Choose a book you'd genuinely enjoy in your own language, then read for the story rather than perfect understanding. Resist looking up every word — only check one if it appears repeatedly and the sentence won't work without it. Read a little every day, ideally fifteen minutes, and re-read books you loved, since the second pass is where much of the learning happens.
What English books are good for beginners?
Beginners should start with graded readers — stories rewritten with controlled vocabulary and sold in clearly marked levels — or short illustrated children's chapter books, where simple language still carries a satisfying story. Avoid long literary classics at this stage. A quick test: if a page has more than about five unknown words, the book is too hard for now.
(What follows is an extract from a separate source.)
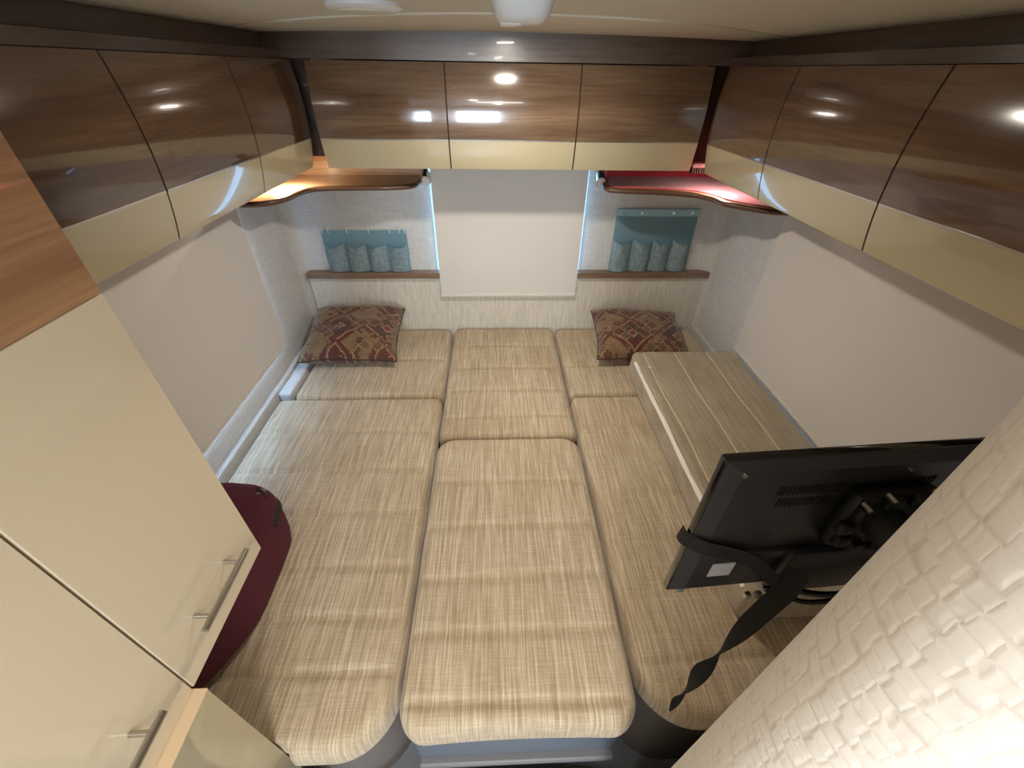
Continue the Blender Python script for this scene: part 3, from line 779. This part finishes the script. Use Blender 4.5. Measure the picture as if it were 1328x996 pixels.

Should I look up every word I don't know when reading in English?
No. Stopping for every unfamiliar word breaks your rhythm and turns reading into slow translation. Only look up a word if it appears more than once and the sentence stops making sense without it. For everything else, infer the meaning from context — by the third or fourth time you meet a word, you'll usually understand it without a dictionary.
Does listening to audiobooks while reading help English learners?
Yes, it's one of the most effective techniques. Following the printed text while a narrator reads aloud links spelling to sound, corrects pronunciation you might otherwise guess, and naturally lifts your reading speed. It also helps you keep going on tired days, because the narrator's voice carries you through the page when your eyes alone would stall.